The plane is late. I comb the beach again. A holdfast is covered in shellfish. They must have attached themselves while it drifted—a false home, for now it is cast on the shore and they all rot together, host and hangers-on. I come across a headless penguin—flippers and feet identify it. Alongside is a Fred Flintstone shampoo bottle—all markings have been stripped but the shape is a giveaway—and “Fred” is embossed on the front.

I sit on a rimu log. Kakariki chatter, flies buzz, seagulls screech. There is the kerr of the red-billed gulls and the kooyah of the black-backed, with its cruel beak. Both are scavengers, but the black-backed is more predatory—a killer of the weak, infirm, washed-up. I watch one patrolling the beach like a harrier, looking for the fallen.

When you are waiting for a plane your sense of hearing is heightened. I hear many false planes. The surf and wind conspire to make engine noises. I wait. The tide has turned. I am resigned to Christmas Eve at Doughboy Bay when I hear a true engine.

We bank away, and again I see Keiko’s last views of brown-stained river, riffled sand and lapping sea. Two thousand and one and still logs from Emilie litter the beach, along with pilot whale skulls and albatross skeletons.

It is easy to think of this coast as a graveyard for the Southern Ocean, but flotsam and jetsam—the dead, worn-out, bashed-over and cast-up—are just the visible part of a greater unknown, the ocean.

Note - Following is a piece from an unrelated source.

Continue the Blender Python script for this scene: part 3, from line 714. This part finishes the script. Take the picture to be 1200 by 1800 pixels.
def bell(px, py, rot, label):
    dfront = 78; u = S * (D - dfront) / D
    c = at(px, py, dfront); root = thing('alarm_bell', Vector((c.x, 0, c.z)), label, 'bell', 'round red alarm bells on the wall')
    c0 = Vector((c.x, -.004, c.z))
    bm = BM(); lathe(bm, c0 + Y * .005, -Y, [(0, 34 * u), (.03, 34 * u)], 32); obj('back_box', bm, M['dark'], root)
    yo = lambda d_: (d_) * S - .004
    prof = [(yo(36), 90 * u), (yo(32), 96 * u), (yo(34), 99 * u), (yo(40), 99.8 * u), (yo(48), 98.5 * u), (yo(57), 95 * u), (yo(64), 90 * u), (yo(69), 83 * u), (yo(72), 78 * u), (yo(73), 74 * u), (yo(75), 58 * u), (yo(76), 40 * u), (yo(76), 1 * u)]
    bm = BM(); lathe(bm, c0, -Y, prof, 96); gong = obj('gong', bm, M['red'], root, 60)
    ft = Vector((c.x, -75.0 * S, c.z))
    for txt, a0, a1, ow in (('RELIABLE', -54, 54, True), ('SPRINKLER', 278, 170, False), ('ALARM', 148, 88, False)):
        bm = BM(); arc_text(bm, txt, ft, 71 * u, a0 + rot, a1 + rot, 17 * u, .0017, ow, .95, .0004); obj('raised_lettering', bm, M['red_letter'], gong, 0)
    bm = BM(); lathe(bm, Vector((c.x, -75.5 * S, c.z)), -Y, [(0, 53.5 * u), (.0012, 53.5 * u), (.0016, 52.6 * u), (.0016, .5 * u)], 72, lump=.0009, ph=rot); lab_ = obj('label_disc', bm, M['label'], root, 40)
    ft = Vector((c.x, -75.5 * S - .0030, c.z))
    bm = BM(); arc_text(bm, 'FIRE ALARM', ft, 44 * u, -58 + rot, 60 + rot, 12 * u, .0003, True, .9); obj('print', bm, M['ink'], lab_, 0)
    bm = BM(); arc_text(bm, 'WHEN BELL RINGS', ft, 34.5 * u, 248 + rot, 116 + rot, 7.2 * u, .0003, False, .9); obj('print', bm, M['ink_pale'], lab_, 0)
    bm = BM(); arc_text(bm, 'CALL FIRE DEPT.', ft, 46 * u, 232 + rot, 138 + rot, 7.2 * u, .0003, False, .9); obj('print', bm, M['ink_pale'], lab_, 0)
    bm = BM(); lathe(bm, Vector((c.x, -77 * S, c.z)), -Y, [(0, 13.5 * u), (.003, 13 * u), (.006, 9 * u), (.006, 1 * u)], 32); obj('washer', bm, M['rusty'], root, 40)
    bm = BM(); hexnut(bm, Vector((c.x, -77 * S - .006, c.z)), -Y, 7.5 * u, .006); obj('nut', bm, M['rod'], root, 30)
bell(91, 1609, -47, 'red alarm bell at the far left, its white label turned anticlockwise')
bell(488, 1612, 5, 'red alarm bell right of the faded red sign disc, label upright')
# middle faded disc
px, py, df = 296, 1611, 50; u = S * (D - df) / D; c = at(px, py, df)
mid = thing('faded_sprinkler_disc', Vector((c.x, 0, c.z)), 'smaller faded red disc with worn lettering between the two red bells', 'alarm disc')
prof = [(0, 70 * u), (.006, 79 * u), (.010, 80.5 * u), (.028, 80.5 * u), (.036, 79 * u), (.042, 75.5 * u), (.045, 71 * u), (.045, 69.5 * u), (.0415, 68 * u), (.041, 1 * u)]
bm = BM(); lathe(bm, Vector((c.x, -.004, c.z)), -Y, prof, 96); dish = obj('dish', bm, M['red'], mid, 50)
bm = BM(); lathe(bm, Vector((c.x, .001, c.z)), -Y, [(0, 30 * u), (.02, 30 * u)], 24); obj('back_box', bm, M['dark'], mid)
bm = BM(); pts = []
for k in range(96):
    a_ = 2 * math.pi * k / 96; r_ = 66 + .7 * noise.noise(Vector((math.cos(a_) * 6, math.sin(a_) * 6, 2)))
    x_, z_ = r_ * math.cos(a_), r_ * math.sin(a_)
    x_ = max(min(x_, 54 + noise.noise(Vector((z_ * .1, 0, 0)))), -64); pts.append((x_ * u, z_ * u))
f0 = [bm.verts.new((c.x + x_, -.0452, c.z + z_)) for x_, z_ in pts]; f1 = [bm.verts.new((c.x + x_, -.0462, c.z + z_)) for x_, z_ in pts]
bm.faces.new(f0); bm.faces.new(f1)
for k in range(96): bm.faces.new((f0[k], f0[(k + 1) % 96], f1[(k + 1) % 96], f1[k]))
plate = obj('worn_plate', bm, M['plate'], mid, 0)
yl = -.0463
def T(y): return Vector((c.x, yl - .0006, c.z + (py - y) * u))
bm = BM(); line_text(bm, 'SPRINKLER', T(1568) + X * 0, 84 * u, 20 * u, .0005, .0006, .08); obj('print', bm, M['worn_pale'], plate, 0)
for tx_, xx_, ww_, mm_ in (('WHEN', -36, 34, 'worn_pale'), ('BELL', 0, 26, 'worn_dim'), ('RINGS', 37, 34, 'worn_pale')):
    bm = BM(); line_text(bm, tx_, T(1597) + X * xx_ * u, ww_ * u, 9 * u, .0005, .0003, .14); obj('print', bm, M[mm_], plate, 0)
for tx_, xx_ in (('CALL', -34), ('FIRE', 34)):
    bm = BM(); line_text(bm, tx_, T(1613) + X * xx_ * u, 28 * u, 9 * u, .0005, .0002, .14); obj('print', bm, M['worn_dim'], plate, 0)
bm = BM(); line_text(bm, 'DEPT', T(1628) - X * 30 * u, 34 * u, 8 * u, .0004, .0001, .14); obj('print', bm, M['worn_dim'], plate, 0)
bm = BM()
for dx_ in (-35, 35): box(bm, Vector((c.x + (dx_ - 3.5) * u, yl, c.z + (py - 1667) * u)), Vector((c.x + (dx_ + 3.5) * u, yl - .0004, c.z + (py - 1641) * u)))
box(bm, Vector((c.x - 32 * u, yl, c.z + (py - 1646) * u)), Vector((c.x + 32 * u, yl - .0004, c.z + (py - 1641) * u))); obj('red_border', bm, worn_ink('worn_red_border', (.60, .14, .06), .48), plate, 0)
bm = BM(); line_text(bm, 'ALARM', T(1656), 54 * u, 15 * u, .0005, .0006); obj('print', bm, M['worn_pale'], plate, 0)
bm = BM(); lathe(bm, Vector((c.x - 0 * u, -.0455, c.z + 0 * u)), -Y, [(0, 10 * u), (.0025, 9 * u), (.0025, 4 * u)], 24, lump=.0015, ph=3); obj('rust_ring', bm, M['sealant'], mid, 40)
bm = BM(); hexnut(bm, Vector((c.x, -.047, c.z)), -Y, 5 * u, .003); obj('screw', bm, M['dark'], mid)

In the Doughboy bivouac I read in a months-old newspaper that Mugabe’s tyranny had exiled a Zimbabwean printer to Christchurch. He said he was happy for now, but his long-term hope was to return. “Africa is in me,” he said. Some places get under your skin, and once there can’t be shaken loose. Rakiura is like that. In 1986, after 20 years of farming, Tim and Ngaire Te Aika left Mason Bay. But there have been many return jour­neys. As he said to me, “We seem not to be over it yet.”